[Begin]
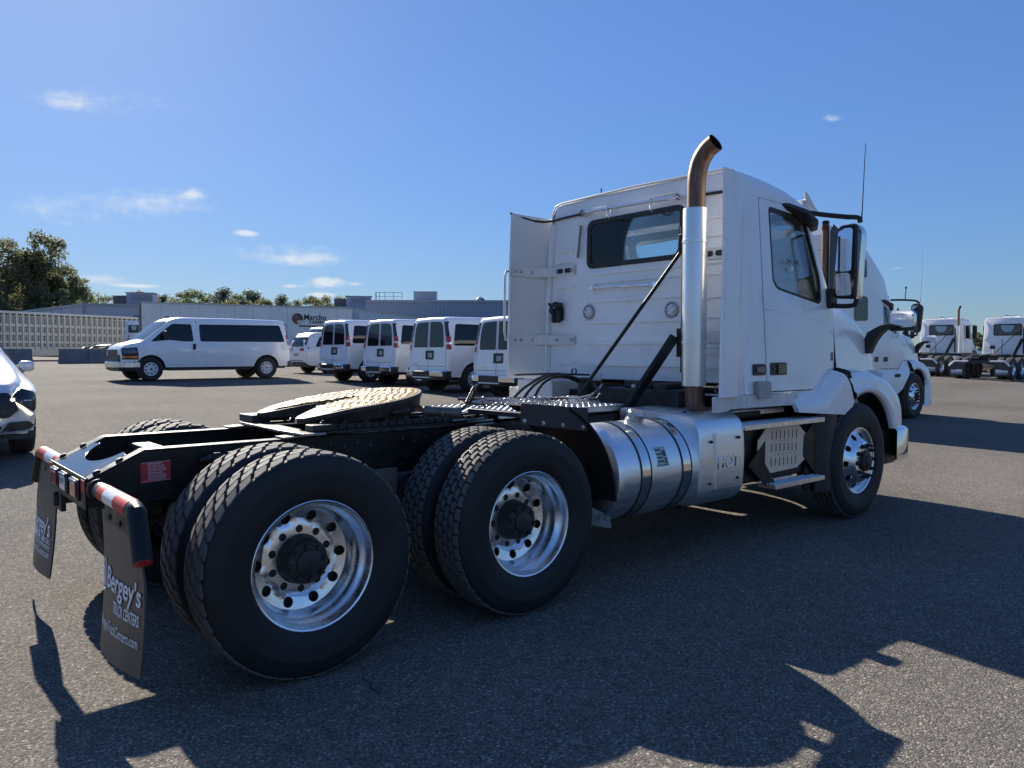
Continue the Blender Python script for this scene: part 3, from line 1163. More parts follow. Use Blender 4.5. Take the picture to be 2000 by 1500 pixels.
def fifth_wheel(t):
    C0 = Vector((.80, 0, 1.195))
    ta = R(7.3)
    ex, ez = Vector((math.cos(ta), 0, math.sin(ta))), Vector((-math.sin(ta), 0, math.cos(ta)))
    P = lambda u, v, h=0.0: tuple(C0 + ex * u + Vector((0, v, 0)) + ez * h)
    Rr = .485
    arc = [(Rr * math.cos(a), Rr * math.sin(a)) for a in [R(-112) + R(224) * k / 44 for k in range(45)]]
    horn_l = [(-.33, .415), (-.445, .345), (-.475, .29), (-.465, .245), (-.44, .215), (-.25, .085), (-.12, .045)]
    slot = [(-.04, .036)] + [(.035 + .036 * math.cos(a), .036 * math.sin(a)) for a in [R(90) - R(180) * k / 8 for k in range(9)]] + [(-.04, -.036)]
    out = arc + horn_l + slot + [(u, -v) for u, v in horn_l[::-1]]
    b = MB()
    b.panel(out, lambda u, v: P(u, v, -.022 * max(0, (-.25 - u) / .22)), lambda u, v: tuple(ez * -.028))
    # skirt below the rim
    n = len(out)
    lo = [P(u * .955, v * .955, -.085 + .03 * max(0, (-.15 - u) / .3)) for u, v in out]
    hi = [P(u * .99, v * .99, -.02) for u, v in out]
    b.add(hi + lo, [(i, (i + 1) % n, n + (i + 1) % n, n + i) for i in range(n)])
    fw = b.build("fifth_wheel", GREASY, t, bev=.004)
    # grease, slightly wormy sheet lying on the plate
    rnd = random.Random(3)
    wav = [(rnd.uniform(60, 150) * rnd.choice((-1, 1)), rnd.uniform(60, 150), rnd.uniform(0, 6)) for _ in range(9)]
    sc = lambda q: (.0 + (q[0] - .0) * .955, q[1] * .955)
    go = [(u * .95, v * .95) for u, v in arc] + [(-.32, .385), (-.42, .31), (-.44, .265), (-.43, .245), (-.25, .115), (-.12, .070)] + [(-.04, .056)] + [(.045 + .046 * math.cos(a), .052 * math.sin(a)) for a in [R(70) - R(140) * k / 8 for k in range(9)]] + [(-.04, -.056)] + [(u, -v) for u, v in [(-.32, .385), (-.42, .31), (-.44, .265), (-.43, .245), (-.25, .115), (-.12, .070)][::-1]]

    def hgt(u, v):
        q = sum(math.sin(a * u + c * v + f) for a, c, f in wav)
        edge = min(1, max(0, (Rr * .95 - math.hypot(u, v)) / .04))
        return .002 + .0042 * (1 + math.tanh(q * 1.4)) * edge
    b = MB()
    b.panel(go, lambda u, v: P(u, v, hgt(u, v) - .022 * max(0, (-.25 - u) / .22)), None, grid=.0115)
    b.build("grease_layer", grease_mat(), fw, ang=70)
    # rocking pedestals, top ribs, release handle with spring
    for s in (-1, 1):
        b = MB()
        b.prism([(.58, 1.05), (1.02, 1.05), (.92, 1.145), (.70, 1.145)], lambda u, v: (u, s * .40, v), (0, -s * .06, 0))
        b.build("pedestal", GREASY, fw, bev=.006)
    b = MB()
    for u in (-.2, 0, .2):
        b.hexa([P(u - .012, -.4, -.11), P(u + .012, -.4, -.11), P(u + .012, .4, -.11), P(u - .012, .4, -.11), P(u - .012, -.4, -.03), P(u + .012, -.4, -.03), P(u + .012, .4, -.03), P(u - .012, .4, -.03)])
    b.tube([P(-.15, -.38, -.10), P(.22, -.38, -.09)], .03, 10)
    b.tube([P(.05, -.40, -.075), P(.05, -.47, -.07), P(.16, -.47, -.075)], .018, 8)
    b.build("support_rib", GREASY, fw, bev=.004)
    b = MB()
    b.tube([(1.20, -.30, 1.115), (1.36, -.44, 1.105)], .038, 14)
    b.lathe([(.045, 0), (.048, .02), (.022, .025), (.0, .025)], (1.36, -.44, 1.105), (.75, -.66, -.05), 14)
    b.build("slide_cylinder", mat("dusty_steel", (.20, .17, .145), .55, .6, vary=.3, vscale=12), fw)
    b = MB()
    pts = [(1.50 + .022 * math.cos(a) + .012 * a / 6.28 * 1.0, -.36 + .012 * a / 6.28 * .4, 1.150 + .022 * math.sin(a) + .002 * a) for a in [k * math.pi / 6 for k in range(96)]]
    b.tube(pts, .0045, 6)
    b.tube([(1.38, -.43, 1.115), (1.50, -.36, 1.15)], .010, 8)
    b.tube([(1.66, -.31, 1.17), (1.69, -.32, 1.10)], .004, 6)
    b.build("spring", BLACK, fw)


def slide_rails(t):
    for s in (-1, 1):
        b = MB()
        b.box(.36, 1.62, min(s * .335, s * .455), max(s * .335, s * .455), 1.0315, 1.050)
        b.prism([(.38, 1.0505), (1.6, 1.0505), (1.6, 1.085), (.38, 1.085)], lambda u, v: (u, s * .452, v), (0, -s * .03, 0))
        # teeth of the slide rack
        for k in range(20):
            x = .45 + k * .056
            b.box(x, x + .03, min(s * .452, s * .466), max(s * .452, s * .466), 1.056, 1.08)
        b.build("slide_rail", GREASY, t, bev=.003)
        b = MB()
        for k in range(9):
            x = .42 + k * .138
            b.lathe([(.017, 0), (.017, .014), (.010, .016), (.010, .026), (0, .027)], (x, s * .438, 1.085), (0, 0, 1), 6)
        b.build("rail_nut", GREASY, t)
        b = MB()
        b.bar((.18, s * .395, 1.027), (.40, s * .395, 1.035), .11, .008)
        b.build("rail_shim", mat("worn_grey_steel", (.30, .29, .27), .35, .7, vary=.25, vscale=10), t)
    b = MB()
    b.panel(roundpoly([(.26, -.55), (.40, -.55), (.36, -.30), (.40, .42), (.28, .47), (.24, -.25)], .03), lambda u, v: (u, v, 1.052), (0, 0, -.012))
    b.build("mount_plate", MATS["worn_grey_steel"], t, bev=.002)
    b = MB()
    b.box(.30, .42, .28, .50, 1.053, 1.10)
    b.build("end_stop", GREASY, t, bev=.006)
    b = MB()
    b.box(.33, .46, -.50, -.40, 1.053, 1.09)
    b.build("end_stop", GREASY, t, bev=.006)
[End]
## DIRECTION
All of the material above is to be copied exactly, except for its images.

## SOLUTION FOR THIS EXERCISE
Continue the Blender Python script for this scene: part 3, from line 1163. More parts follow. Use Blender 4.5. Take the picture to be 2000 by 1500 pixels.
def fifth_wheel(t):
    C0 = Vector((.80, 0, 1.195))
    ta = R(7.3)
    ex, ez = Vector((math.cos(ta), 0, math.sin(ta))), Vector((-math.sin(ta), 0, math.cos(ta)))
    P = lambda u, v, h=0.0: tuple(C0 + ex * u + Vector((0, v, 0)) + ez * h)
    Rr = .485
    arc = [(Rr * math.cos(a), Rr * math.sin(a)) for a in [R(-112) + R(224) * k / 44 for k in range(45)]]
    horn_l = [(-.33, .415), (-.445, .345), (-.475, .29), (-.465, .245), (-.44, .215), (-.25, .085), (-.12, .045)]
    slot = [(-.04, .036)] + [(.035 + .036 * math.cos(a), .036 * math.sin(a)) for a in [R(90) - R(180) * k / 8 for k in range(9)]] + [(-.04, -.036)]
    out = arc + horn_l + slot + [(u, -v) for u, v in horn_l[::-1]]
    b = MB()
    b.panel(out, lambda u, v: P(u, v, -.022 * max(0, (-.25 - u) / .22)), lambda u, v: tuple(ez * -.028))
    # skirt below the rim
    n = len(out)
    lo = [P(u * .955, v * .955, -.085 + .03 * max(0, (-.15 - u) / .3)) for u, v in out]
    hi = [P(u * .99, v * .99, -.02) for u, v in out]
    b.add(hi + lo, [(i, (i + 1) % n, n + (i + 1) % n, n + i) for i in range(n)])
    fw = b.build("fifth_wheel", GREASY, t, bev=.004)
    # grease, slightly wormy sheet lying on the plate
    rnd = random.Random(3)
    wav = [(rnd.uniform(60, 150) * rnd.choice((-1, 1)), rnd.uniform(60, 150), rnd.uniform(0, 6)) for _ in range(9)]
    sc = lambda q: (.0 + (q[0] - .0) * .955, q[1] * .955)
    go = [(u * .95, v * .95) for u, v in arc] + [(-.32, .385), (-.42, .31), (-.44, .265), (-.43, .245), (-.25, .115), (-.12, .070)] + [(-.04, .056)] + [(.045 + .046 * math.cos(a), .052 * math.sin(a)) for a in [R(70) - R(140) * k / 8 for k in range(9)]] + [(-.04, -.056)] + [(u, -v) for u, v in [(-.32, .385), (-.42, .31), (-.44, .265), (-.43, .245), (-.25, .115), (-.12, .070)][::-1]]

    def hgt(u, v):
        q = sum(math.sin(a * u + c * v + f) for a, c, f in wav)
        edge = min(1, max(0, (Rr * .95 - math.hypot(u, v)) / .04))
        return .002 + .0042 * (1 + math.tanh(q * 1.4)) * edge
    b = MB()
    b.panel(go, lambda u, v: P(u, v, hgt(u, v) - .022 * max(0, (-.25 - u) / .22)), None, grid=.0115)
    b.build("grease_layer", grease_mat(), fw, ang=70)
    # rocking pedestals, top ribs, release handle with spring
    for s in (-1, 1):
        b = MB()
        b.prism([(.58, 1.05), (1.02, 1.05), (.92, 1.145), (.70, 1.145)], lambda u, v: (u, s * .40, v), (0, -s * .06, 0))
        b.build("pedestal", GREASY, fw, bev=.006)
    b = MB()
    for u in (-.2, 0, .2):
        b.hexa([P(u - .012, -.4, -.11), P(u + .012, -.4, -.11), P(u + .012, .4, -.11), P(u - .012, .4, -.11), P(u - .012, -.4, -.03), P(u + .012, -.4, -.03), P(u + .012, .4, -.03), P(u - .012, .4, -.03)])
    b.tube([P(-.15, -.38, -.10), P(.22, -.38, -.09)], .03, 10)
    b.tube([P(.05, -.40, -.075), P(.05, -.47, -.07), P(.16, -.47, -.075)], .018, 8)
    b.build("support_rib", GREASY, fw, bev=.004)
    b = MB()
    b.tube([(1.20, -.30, 1.115), (1.36, -.44, 1.105)], .038, 14)
    b.lathe([(.045, 0), (.048, .02), (.022, .025), (.0, .025)], (1.36, -.44, 1.105), (.75, -.66, -.05), 14)
    b.build("slide_cylinder", mat("dusty_steel", (.20, .17, .145), .55, .6, vary=.3, vscale=12), fw)
    b = MB()
    pts = [(1.50 + .022 * math.cos(a) + .012 * a / 6.28 * 1.0, -.36 + .012 * a / 6.28 * .4, 1.150 + .022 * math.sin(a) + .002 * a) for a in [k * math.pi / 6 for k in range(96)]]
    b.tube(pts, .0045, 6)
    b.tube([(1.38, -.43, 1.115), (1.50, -.36, 1.15)], .010, 8)
    b.tube([(1.66, -.31, 1.17), (1.69, -.32, 1.10)], .004, 6)
    b.build("spring", BLACK, fw)


def slide_rails(t):
    for s in (-1, 1):
        b = MB()
        b.box(.36, 1.62, min(s * .335, s * .455), max(s * .335, s * .455), 1.0315, 1.050)
        b.prism([(.38, 1.0505), (1.6, 1.0505), (1.6, 1.085), (.38, 1.085)], lambda u, v: (u, s * .452, v), (0, -s * .03, 0))
        # teeth of the slide rack
        for k in range(20):
            x = .45 + k * .056
            b.box(x, x + .03, min(s * .452, s * .466), max(s * .452, s * .466), 1.056, 1.08)
        b.build("slide_rail", GREASY, t, bev=.003)
        b = MB()
        for k in range(9):
            x = .42 + k * .138
            b.lathe([(.017, 0), (.017, .014), (.010, .016), (.010, .026), (0, .027)], (x, s * .438, 1.085), (0, 0, 1), 6)
        b.build("rail_nut", GREASY, t)
        b = MB()
        b.bar((.18, s * .395, 1.027), (.40, s * .395, 1.035), .11, .008)
        b.build("rail_shim", mat("worn_grey_steel", (.30, .29, .27), .35, .7, vary=.25, vscale=10), t)
    b = MB()
    b.panel(roundpoly([(.26, -.55), (.40, -.55), (.36, -.30), (.40, .42), (.28, .47), (.24, -.25)], .03), lambda u, v: (u, v, 1.052), (0, 0, -.012))
    b.build("mount_plate", MATS["worn_grey_steel"], t, bev=.002)
    b = MB()
    b.box(.30, .42, .28, .50, 1.053, 1.10)
    b.build("end_stop", GREASY, t, bev=.006)
    b = MB()
    b.box(.33, .46, -.50, -.40, 1.053, 1.09)
    b.build("end_stop", GREASY, t, bev=.006)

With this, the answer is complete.